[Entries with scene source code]

•••

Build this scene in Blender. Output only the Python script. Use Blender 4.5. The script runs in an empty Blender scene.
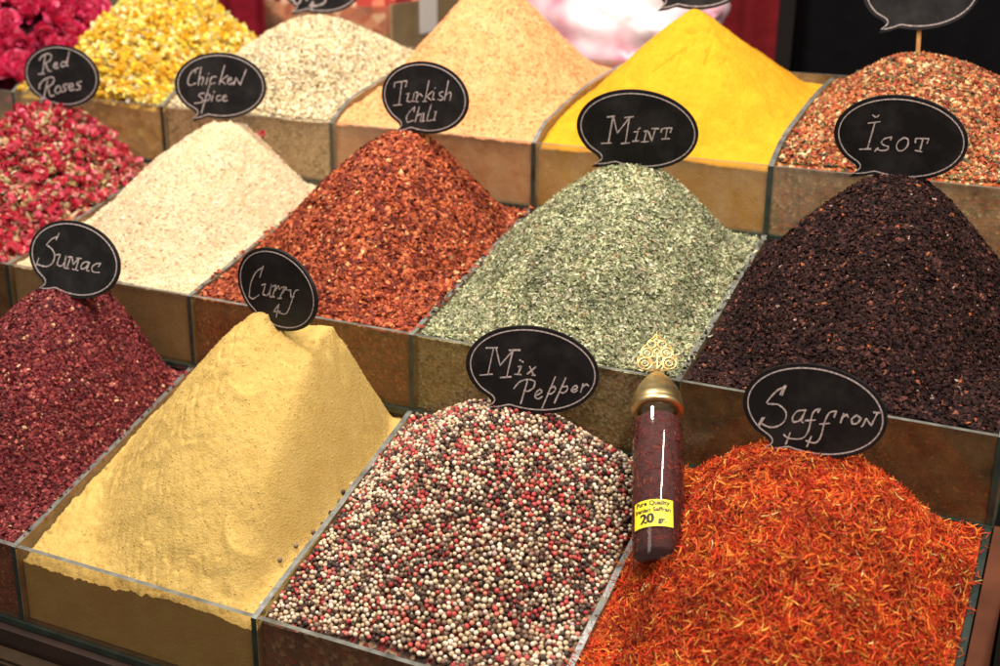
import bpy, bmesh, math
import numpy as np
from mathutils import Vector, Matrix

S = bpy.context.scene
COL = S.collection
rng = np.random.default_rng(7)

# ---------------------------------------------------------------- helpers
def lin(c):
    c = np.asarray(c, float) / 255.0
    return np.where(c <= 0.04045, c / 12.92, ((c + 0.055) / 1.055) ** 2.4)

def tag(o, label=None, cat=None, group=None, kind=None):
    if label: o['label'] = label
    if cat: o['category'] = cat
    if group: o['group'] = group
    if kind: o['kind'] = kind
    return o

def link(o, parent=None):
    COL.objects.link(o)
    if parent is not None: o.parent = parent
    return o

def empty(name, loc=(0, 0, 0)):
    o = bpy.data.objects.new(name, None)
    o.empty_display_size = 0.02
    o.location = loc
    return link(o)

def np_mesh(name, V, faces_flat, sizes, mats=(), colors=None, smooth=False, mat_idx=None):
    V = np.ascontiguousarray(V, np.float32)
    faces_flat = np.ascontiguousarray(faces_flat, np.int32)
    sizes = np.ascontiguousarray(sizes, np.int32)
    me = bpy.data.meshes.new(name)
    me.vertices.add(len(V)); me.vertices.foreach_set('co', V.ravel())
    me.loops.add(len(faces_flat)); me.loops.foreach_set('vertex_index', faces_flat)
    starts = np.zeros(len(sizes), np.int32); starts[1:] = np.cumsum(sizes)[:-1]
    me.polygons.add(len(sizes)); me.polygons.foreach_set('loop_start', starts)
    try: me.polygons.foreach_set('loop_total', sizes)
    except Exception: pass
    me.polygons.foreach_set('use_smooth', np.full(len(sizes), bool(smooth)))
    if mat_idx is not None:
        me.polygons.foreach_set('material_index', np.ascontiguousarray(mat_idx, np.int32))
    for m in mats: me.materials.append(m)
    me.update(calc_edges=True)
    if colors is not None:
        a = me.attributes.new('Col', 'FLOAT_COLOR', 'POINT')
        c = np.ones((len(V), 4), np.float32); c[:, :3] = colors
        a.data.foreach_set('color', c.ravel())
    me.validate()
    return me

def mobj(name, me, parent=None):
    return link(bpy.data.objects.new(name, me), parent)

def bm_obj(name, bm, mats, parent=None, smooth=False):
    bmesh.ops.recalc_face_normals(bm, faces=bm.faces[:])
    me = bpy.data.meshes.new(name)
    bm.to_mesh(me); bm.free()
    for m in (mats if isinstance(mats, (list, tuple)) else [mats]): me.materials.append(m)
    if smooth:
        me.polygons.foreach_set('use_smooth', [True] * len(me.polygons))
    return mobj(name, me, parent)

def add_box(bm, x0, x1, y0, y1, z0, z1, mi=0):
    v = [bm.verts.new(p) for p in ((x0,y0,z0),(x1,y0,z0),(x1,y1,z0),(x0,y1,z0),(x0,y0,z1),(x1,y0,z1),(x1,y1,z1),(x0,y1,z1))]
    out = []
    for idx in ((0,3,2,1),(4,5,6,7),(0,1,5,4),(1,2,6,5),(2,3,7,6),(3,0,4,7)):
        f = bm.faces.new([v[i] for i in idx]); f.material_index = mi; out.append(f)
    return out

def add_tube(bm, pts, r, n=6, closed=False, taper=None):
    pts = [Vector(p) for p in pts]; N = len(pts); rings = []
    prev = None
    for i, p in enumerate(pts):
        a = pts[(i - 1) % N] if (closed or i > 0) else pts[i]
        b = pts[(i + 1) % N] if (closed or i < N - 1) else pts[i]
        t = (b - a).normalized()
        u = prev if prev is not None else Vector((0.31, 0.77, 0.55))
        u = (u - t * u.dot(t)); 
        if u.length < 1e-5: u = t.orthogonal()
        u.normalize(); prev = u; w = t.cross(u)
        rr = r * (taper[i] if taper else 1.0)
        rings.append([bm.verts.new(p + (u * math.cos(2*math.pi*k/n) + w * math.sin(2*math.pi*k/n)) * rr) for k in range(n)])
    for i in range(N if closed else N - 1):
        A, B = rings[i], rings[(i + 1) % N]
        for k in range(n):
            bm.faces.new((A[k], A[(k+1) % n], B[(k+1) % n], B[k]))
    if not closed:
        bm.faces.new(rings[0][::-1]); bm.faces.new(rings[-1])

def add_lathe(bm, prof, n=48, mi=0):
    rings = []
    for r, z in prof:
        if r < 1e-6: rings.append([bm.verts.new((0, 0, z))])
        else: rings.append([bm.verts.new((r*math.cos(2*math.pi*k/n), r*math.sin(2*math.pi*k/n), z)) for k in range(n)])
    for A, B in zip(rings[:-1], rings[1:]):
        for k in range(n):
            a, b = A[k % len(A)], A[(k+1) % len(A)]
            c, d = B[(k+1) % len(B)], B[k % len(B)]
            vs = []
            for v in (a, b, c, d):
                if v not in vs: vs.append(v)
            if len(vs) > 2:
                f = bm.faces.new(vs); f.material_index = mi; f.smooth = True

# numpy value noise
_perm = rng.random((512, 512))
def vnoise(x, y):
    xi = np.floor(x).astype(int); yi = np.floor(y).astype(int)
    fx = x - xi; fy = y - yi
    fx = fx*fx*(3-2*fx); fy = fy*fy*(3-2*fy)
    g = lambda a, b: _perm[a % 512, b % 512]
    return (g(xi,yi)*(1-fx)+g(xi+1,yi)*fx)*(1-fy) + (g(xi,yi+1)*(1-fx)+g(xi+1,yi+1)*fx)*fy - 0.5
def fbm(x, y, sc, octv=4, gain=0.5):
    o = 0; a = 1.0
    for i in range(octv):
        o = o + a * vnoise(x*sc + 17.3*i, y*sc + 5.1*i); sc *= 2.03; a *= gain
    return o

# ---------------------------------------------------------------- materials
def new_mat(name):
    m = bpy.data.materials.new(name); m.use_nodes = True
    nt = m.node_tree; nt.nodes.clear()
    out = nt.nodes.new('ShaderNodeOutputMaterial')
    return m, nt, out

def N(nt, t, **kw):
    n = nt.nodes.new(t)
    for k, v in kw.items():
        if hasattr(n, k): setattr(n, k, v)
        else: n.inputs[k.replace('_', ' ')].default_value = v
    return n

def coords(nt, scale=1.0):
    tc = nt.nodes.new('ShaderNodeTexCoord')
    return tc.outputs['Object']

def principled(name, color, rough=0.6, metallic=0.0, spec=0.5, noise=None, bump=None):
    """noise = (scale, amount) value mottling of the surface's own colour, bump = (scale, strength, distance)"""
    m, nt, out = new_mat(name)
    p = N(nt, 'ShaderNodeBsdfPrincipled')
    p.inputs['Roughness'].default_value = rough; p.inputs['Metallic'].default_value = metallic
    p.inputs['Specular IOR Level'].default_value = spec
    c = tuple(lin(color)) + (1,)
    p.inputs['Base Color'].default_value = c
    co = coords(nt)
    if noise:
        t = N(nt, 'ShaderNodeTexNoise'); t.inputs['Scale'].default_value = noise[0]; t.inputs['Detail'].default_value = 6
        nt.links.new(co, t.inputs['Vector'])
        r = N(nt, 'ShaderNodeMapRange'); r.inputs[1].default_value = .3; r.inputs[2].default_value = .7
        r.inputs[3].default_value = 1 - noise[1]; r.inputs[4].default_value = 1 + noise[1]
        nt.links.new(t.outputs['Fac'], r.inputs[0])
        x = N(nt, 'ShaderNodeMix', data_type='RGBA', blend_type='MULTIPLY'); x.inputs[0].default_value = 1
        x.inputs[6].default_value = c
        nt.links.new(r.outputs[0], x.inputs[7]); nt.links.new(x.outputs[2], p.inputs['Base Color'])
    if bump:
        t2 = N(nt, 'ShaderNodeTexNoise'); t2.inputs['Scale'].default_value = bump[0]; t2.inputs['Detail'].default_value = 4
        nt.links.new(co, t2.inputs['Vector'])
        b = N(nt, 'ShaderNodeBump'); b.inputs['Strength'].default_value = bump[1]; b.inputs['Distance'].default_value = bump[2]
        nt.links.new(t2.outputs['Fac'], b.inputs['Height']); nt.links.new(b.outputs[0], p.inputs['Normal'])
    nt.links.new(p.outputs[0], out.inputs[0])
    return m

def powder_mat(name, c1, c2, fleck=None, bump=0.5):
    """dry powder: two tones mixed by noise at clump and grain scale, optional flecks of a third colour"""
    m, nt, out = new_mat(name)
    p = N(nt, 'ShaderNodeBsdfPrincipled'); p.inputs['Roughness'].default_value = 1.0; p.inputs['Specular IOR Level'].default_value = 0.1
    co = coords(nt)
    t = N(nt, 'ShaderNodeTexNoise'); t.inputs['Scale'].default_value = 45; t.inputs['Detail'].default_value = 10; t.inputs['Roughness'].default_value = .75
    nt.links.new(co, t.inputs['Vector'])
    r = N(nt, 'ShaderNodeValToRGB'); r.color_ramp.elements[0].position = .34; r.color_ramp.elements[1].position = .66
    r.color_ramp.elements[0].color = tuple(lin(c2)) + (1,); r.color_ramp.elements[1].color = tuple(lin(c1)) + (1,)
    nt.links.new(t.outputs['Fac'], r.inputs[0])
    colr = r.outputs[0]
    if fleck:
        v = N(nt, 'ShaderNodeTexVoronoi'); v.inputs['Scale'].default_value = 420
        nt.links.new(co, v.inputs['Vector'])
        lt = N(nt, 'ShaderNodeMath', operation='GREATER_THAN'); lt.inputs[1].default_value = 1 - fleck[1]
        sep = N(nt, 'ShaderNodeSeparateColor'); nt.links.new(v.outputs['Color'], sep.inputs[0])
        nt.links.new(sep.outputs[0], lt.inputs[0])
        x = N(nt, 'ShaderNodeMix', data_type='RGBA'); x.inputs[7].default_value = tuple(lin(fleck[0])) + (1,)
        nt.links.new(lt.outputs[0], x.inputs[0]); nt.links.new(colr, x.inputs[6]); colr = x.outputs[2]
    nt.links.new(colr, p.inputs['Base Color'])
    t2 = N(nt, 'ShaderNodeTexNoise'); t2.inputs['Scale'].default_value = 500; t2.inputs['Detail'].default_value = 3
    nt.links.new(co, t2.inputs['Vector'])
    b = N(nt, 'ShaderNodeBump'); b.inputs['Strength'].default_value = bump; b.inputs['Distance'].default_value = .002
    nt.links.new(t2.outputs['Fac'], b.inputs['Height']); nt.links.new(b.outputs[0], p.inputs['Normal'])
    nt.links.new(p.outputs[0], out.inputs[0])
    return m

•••

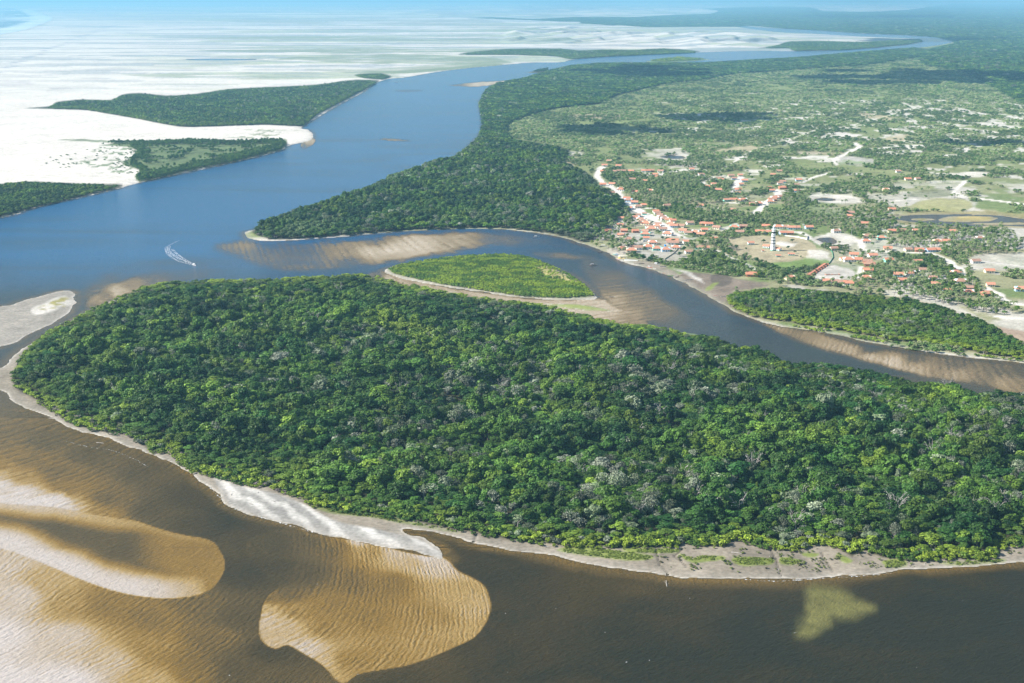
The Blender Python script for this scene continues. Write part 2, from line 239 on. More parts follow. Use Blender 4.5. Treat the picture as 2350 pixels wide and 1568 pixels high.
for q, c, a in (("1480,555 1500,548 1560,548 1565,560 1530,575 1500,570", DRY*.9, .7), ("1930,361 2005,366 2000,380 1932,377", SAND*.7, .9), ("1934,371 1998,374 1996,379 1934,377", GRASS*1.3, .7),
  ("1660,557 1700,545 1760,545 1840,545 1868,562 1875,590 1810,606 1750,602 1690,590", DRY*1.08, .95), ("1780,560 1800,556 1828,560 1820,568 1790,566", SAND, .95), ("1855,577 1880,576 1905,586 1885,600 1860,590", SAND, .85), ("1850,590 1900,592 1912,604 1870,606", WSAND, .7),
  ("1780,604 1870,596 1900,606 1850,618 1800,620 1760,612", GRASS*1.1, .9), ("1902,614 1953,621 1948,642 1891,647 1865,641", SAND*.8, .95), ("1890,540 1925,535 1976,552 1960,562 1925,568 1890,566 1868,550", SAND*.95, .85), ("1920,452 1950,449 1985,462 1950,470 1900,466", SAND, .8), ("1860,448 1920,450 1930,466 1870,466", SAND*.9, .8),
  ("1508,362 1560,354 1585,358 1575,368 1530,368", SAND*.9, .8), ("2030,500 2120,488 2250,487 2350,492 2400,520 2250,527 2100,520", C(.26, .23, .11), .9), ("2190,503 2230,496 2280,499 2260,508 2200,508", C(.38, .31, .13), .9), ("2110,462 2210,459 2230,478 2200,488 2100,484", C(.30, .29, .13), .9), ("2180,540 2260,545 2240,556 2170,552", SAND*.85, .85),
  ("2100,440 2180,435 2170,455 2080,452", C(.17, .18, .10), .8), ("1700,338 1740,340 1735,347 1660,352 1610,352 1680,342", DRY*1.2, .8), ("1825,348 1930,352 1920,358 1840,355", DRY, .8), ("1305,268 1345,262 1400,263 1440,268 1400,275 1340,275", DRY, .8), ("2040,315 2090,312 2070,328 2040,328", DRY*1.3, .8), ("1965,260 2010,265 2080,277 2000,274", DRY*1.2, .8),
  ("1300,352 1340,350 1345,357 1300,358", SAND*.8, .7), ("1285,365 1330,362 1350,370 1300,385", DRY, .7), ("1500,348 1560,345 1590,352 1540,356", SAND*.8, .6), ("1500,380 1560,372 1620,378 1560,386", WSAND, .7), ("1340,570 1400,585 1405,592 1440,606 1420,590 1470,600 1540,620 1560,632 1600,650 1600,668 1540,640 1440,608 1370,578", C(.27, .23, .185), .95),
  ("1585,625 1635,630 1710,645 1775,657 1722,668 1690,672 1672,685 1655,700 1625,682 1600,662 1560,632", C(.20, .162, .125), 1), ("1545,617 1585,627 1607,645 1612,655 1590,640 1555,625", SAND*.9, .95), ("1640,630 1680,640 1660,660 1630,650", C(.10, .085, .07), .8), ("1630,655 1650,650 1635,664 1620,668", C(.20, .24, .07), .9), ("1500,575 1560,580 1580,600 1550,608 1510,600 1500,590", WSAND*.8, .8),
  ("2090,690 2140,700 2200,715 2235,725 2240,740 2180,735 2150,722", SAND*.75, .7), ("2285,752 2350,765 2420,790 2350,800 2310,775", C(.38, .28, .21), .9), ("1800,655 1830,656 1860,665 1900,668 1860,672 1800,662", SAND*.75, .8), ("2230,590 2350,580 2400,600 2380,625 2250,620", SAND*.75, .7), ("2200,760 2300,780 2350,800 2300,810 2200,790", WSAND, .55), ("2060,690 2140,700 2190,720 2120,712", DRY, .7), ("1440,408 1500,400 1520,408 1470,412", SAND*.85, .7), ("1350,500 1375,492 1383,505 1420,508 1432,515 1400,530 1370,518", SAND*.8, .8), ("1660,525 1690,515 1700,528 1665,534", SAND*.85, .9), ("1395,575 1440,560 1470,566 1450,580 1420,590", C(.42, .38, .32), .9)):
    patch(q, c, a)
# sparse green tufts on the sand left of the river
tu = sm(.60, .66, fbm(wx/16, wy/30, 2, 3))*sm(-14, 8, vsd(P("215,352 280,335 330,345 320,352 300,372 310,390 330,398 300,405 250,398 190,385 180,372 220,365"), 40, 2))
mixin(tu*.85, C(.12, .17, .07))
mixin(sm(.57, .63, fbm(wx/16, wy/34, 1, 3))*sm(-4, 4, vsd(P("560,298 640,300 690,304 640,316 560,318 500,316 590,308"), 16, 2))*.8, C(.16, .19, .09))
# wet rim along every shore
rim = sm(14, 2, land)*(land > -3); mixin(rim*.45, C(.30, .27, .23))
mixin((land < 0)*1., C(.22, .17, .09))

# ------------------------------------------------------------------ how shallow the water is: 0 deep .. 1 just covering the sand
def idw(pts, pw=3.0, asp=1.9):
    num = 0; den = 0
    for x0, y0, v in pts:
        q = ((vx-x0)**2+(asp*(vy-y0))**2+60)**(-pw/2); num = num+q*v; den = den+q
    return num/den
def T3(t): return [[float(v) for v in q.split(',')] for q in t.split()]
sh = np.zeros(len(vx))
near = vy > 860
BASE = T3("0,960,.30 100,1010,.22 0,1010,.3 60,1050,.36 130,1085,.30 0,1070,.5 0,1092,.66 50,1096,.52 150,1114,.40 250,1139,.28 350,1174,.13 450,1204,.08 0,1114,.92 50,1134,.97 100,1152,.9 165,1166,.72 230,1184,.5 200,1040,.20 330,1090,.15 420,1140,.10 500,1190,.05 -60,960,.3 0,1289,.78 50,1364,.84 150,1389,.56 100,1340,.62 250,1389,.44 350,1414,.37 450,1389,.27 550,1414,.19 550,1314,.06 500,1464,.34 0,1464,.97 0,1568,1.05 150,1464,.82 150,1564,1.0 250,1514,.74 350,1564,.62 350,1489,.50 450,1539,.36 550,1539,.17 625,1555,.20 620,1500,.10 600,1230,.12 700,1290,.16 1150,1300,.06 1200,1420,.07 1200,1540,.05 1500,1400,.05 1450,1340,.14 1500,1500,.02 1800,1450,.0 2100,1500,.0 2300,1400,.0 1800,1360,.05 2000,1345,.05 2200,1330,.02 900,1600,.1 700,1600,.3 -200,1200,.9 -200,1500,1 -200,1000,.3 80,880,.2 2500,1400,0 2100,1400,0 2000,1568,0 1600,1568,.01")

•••

## Set exercise
Copy exactly the stretch of lines that starts at the line holding "Build this scene" and ends at the line holding "rng = np.random.default_rng(7)". Drop the pictures.

## Output for this task
Build this scene in Blender. Output only the Python script. Use Blender 4.5. The script runs in an empty Blender scene.
import bpy, bmesh, math
import numpy as np
from mathutils import Vector, Matrix

S = bpy.context.scene
COL = S.collection
rng = np.random.default_rng(7)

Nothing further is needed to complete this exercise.